Durant l'hiver 1992, on m'a proposé de réaliser une adaptation d'un célèbre roman d'arts martiaux de Louis Cha, “La Légende du héros chasseur d'aigles”. J'ai lu les quatre volumes plusieurs fois de suite, et finalement, plutôt que d'en faire une adaptation littérale, j'ai décidé d'utiliser deux des nombreux personnages du livre, Dongxie (Seigneur de l'Orient) et Xidu (Seigneur de l'Occident), et de développer une histoire autour de leur jeunesse (ils apparaissent dans le roman à un âge déjà très avancé). La raison qui m'a poussé à choisir ces deux personnages en particulier est qu'ils ont des personnalités radicalement différentes, au point d'être parfois l'exacte antithèse l'un de l'autre. Les romans d'arts martiaux font partie de la littérature chinoise depuis ses origines. Ils ont été très populaires dans les périodes troublées de l'histoire: au tournant du siècle dernier, au moment de la guerre civile en Chine, pendant la guerre sinojaponaise, et au début des années cinquante à Hong Kong. La raison en est peut-être que le monde décrit dans ces romans est un univers imaginaire, où les valeurs existent uniquement sous une forme absolue. C'est aussi un monde où la seule loi est la loi de l'épée. Et surtout, ces romans reposent sur des héros. J'ai essayé de m'éloigner un peu des arts martiaux en tant que genre traditionnel. Au lieu de représenter mes personnages comme des héros surdimensionnés, j'ai voulu les traiter comme des gens normaux, avant justement qu'ils ne deviennent des héros… Il y a également une différence majeure entre “Les Cendres du temps” et mes autres films. En général, je pars d'un début d'intrigue ou de quelques personnages, et je comprends peu à peu quelle direction prend l'histoire et comment elle se termine au cours du tournage. Pour ce film, en revanche, je savais comment les personnages allaient finir, et je ne pouvais rien y faire. J'en ai retiré un certain fatalisme.
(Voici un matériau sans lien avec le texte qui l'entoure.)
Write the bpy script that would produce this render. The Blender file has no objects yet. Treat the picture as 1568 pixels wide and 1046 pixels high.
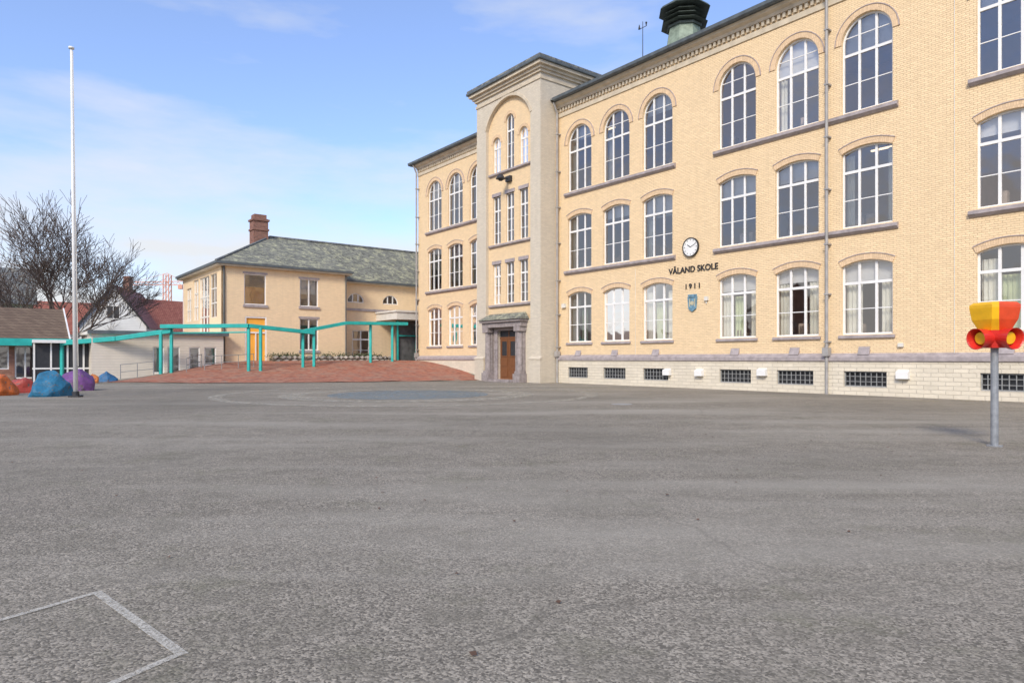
import bpy, math, random, bmesh
from mathutils import Vector, Matrix, noise
random.seed(7)
sc = bpy.context.scene
TH = math.atan2(814, 1045)
S, C = math.sin(TH), math.cos(TH)

# ---------------------------------------------------------------- materials
def newmat(name):
    m = bpy.data.materials.new(name); m.use_nodes = True
    nt = m.node_tree; b = nt.nodes['Principled BSDF']
    return m, nt, b
def N(nt, t, **kw):
    n = nt.nodes.new(t)
    for k, v in kw.items(): setattr(n, k, v)
    return n
def mixc(nt, fac, a, b, blend='MIX'):
    n = N(nt, 'ShaderNodeMix', data_type='RGBA', blend_type=blend)
    for sock, v in ((n.inputs[0], fac), (n.inputs[6], a), (n.inputs[7], b)):
        if hasattr(v, 'is_output'): nt.links.new(v, sock)
        else: sock.default_value = v if not isinstance(v, tuple) else (*v[:3], 1)
    return n.outputs[2]
def ramp(nt, inp, p0, p1, c0=(0, 0, 0), c1=(1, 1, 1)):
    r = N(nt, 'ShaderNodeValToRGB')
    r.color_ramp.elements[0].position = p0; r.color_ramp.elements[1].position = p1
    r.color_ramp.elements[0].color = (*c0, 1); r.color_ramp.elements[1].color = (*c1, 1)
    nt.links.new(inp, r.inputs[0]); return r.outputs[0]
def noi(nt, vec, scale, detail=3, rough=.6):
    n = N(nt, 'ShaderNodeTexNoise'); n.inputs['Scale'].default_value = scale
    n.inputs['Detail'].default_value = detail; n.inputs['Roughness'].default_value = rough
    nt.links.new(vec, n.inputs['Vector']); return n.outputs['Fac']
def objc(nt): return N(nt, 'ShaderNodeTexCoord').outputs['Object']
def bump(nt, b, h, strength=.3, dist=.02):
    n = N(nt, 'ShaderNodeBump'); n.inputs['Strength'].default_value = strength
    n.inputs['Distance'].default_value = dist
    nt.links.new(h, n.inputs['Height']); nt.links.new(n.outputs[0], b.inputs['Normal'])
def mul(c, f): return tuple(min(1, x * f) for x in c)
def plain(name, col, rough=.6, var=.15, scale=3, metal=0, bmp=0.0, bscale=40):
    m, nt, b = newmat(name); oc = objc(nt)
    f = noi(nt, oc, scale, 2)
    c = mixc(nt, ramp(nt, f, .3, .7), mul(col, 1 - var), mul(col, 1 + var))
    nt.links.new(c, b.inputs['Base Color'])
    b.inputs['Roughness'].default_value = rough; b.inputs['Metallic'].default_value = metal
    if bmp: bump(nt, b, noi(nt, oc, bscale, 2), bmp)
    return m
def wallvec(nt):
    oc = objc(nt); s = N(nt, 'ShaderNodeSeparateXYZ'); nt.links.new(oc, s.inputs[0])
    a = N(nt, 'ShaderNodeMath', operation='ADD'); nt.links.new(s.outputs[0], a.inputs[0]); nt.links.new(s.outputs[1], a.inputs[1])
    c = N(nt, 'ShaderNodeCombineXYZ'); nt.links.new(a.outputs[0], c.inputs[0]); nt.links.new(s.outputs[2], c.inputs[1])
    return oc, c.outputs[0]
def brick(name, col, bw=.25, rh=.08, mort=.010, contrast=.06, mcol=None, bstr=.6, dirt=.12, bdist=.012):
    m, nt, b = newmat(name); oc, v = wallvec(nt)
    t = N(nt, 'ShaderNodeTexBrick'); nt.links.new(v, t.inputs['Vector'])
    t.inputs['Scale'].default_value = 1; t.inputs['Brick Width'].default_value = bw
    t.inputs['Row Height'].default_value = rh; t.inputs['Mortar Size'].default_value = mort
    t.inputs['Mortar Smooth'].default_value = .6
    t.inputs['Color1'].default_value = (*mul(col, 1 - contrast), 1); t.inputs['Color2'].default_value = (*mul(col, 1 + contrast), 1)
    t.inputs['Mortar'].default_value = (*(mcol or mul(col, .80)), 1)
    f = ramp(nt, noi(nt, oc, .35, 4, .65), .35, .7)
    c = mixc(nt, f, t.outputs['Color'], mul(col, 1 - dirt))
    # keep the coursing visible under the weathering
    c = mixc(nt, .5, c, t.outputs['Color'])
    mp = N(nt, 'ShaderNodeMapping'); mp.inputs['Scale'].default_value = (3, 3, .25); nt.links.new(oc, mp.inputs[0])
    f2 = ramp(nt, noi(nt, mp.outputs[0], 1.2, 3, .7), .5, .85, (0, 0, 0), (.35, .35, .35))
    c = mixc(nt, f2, c, mul(col, .72))
    nt.links.new(c, b.inputs['Base Color']); b.inputs['Roughness'].default_value = .85
    inv = N(nt, 'ShaderNodeMath', operation='SUBTRACT'); inv.inputs[0].default_value = 1; nt.links.new(t.outputs['Fac'], inv.inputs[1])
    ad = N(nt, 'ShaderNodeMath', operation='MULTIPLY_ADD'); nt.links.new(noi(nt, oc, 7, 2), ad.inputs[0]); ad.inputs[1].default_value = 1.6
    nt.links.new(inv.outputs[0], ad.inputs[2])
    bump(nt, b, ad.outputs[0], bstr, bdist)
    return m
def slate(name, c1, c2, moss):
    m, nt, b = newmat(name); oc, v = wallvec(nt)
    t = N(nt, 'ShaderNodeTexBrick'); nt.links.new(v, t.inputs['Vector']); t.inputs['Scale'].default_value = 1
    t.inputs['Brick Width'].default_value = .3; t.inputs['Row Height'].default_value = .17; t.inputs['Mortar Size'].default_value = .014
    t.inputs['Color1'].default_value = (*c1, 1); t.inputs['Color2'].default_value = (*c2, 1); t.inputs['Mortar'].default_value = (*mul(c1, .4), 1)
    c = mixc(nt, ramp(nt, noi(nt, oc, 1.6, 5, .8), .49, .62), t.outputs['Color'], moss)
    c = mixc(nt, ramp(nt, noi(nt, oc, 4, 3, .7), .52, .68), c, mul(c1, .5))
    nt.links.new(c, b.inputs['Base Color']); b.inputs['Roughness'].default_value = .85
    bump(nt, b, t.outputs['Fac'], -.6, .03)
    return m
YEL = (.87, .645, .385)
M = {}
M['yellow'] = brick('yellow_brick', YEL, bstr=.95, contrast=.07, dirt=.09, bdist=.014)
M['arch'] = brick('arch_brick', (.76, .54, .33), bw=.08, rh=.25, contrast=.12)
M['annexy'] = brick('annex_yellow', (.85, .64, .40), bstr=.3)
M['stone'] = brick('tower_stone', (.68, .595, .465), bw=.25, rh=.08, bstr=.9, contrast=.08, dirt=.16)
M['plinth'] = brick('plinth_cream', (.74, .655, .51), bw=.5, rh=.16, mort=.014, bstr=.9, dirt=.28)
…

Maintenant que le film est achevé et que je repense au tournage, je me surprends à me souvenir d'un passage du Canon Bouddhique que je souhaite utiliser en avant-propos du film : "L'étendard est immobile. Pas un souffle de vent. C'est le coeur de l'homme qui est en tourment."
2008
Au fil des années, j'ai fini par comprendre qu'il existait plusieurs versions de “Les Cendres du temps” dans le circuit, sachant que j'en ai approuvé certaines, et d'autres pas. Pour y remédier, nous avons décidé de reprendre le montage du film et d'en établir la version définitive. Au moment où nous nous sommes attelés à la tâche, nous avons découvert que le négatif et les éléments sonores d'origine étaient menacés : le laboratoire de Hong Kong où ils étaient stockés avait mis la clé sous la porte sans prévenir. On a récupéré ce qu'on a pu, mais le négatif était dans un sale état. Comme si nous partions à la recherche des membres d'une famille disparus depuis longtemps, nous nous sommes mis en quête de copies du film auprès des distributeurs qui l'avaient eu dans leur catalogue. Nous avons même exploré les entrepôts des cinémas des quartiers chinois à l'étranger. Nous nous sommes alors rendu compte qu'il y avait des centaines de copies enfermées dans ces entrepôts où des projections de films de Hong Kong avaient lieu. En recherchant ce matériel, j'ai eu l'impression que nous étions en train de réécrire la saga des fortunes et des infortunes du cinéma hong-kongais de ces dernières décennies. Et, bien entendu, “Les Cendres du temps” faisait partie de cette histoire. Nous avons créé Jet Tone Films en 1992 et “Les Cendres du temps” est le premier film que nous avons produit. J'ai toujours regretté que nos moyens limités, à l'époque, ne nous aient pas permis d'obtenir la qualité technique que le film exigeait. Aujourd'hui, 15 ans plus tard, je veux rectifier le tir. Il est difficile d'envisager un rêve qui a plus de quinze ans sous un nouveau jour. Les nouvelles technologies ont été d'une grande efficacité la plupart du temps, mais pas toujours. J'ai essayé d'éviter de revoir le film à travers le prisme des expériences et des évolutions que j'ai traversées depuis cette époque. Je veux seulement que le film soit ce qu'il a toujours été censé être, et j'assume donc autant ses qualités - si tant est qu'il y en ait - que ses défauts.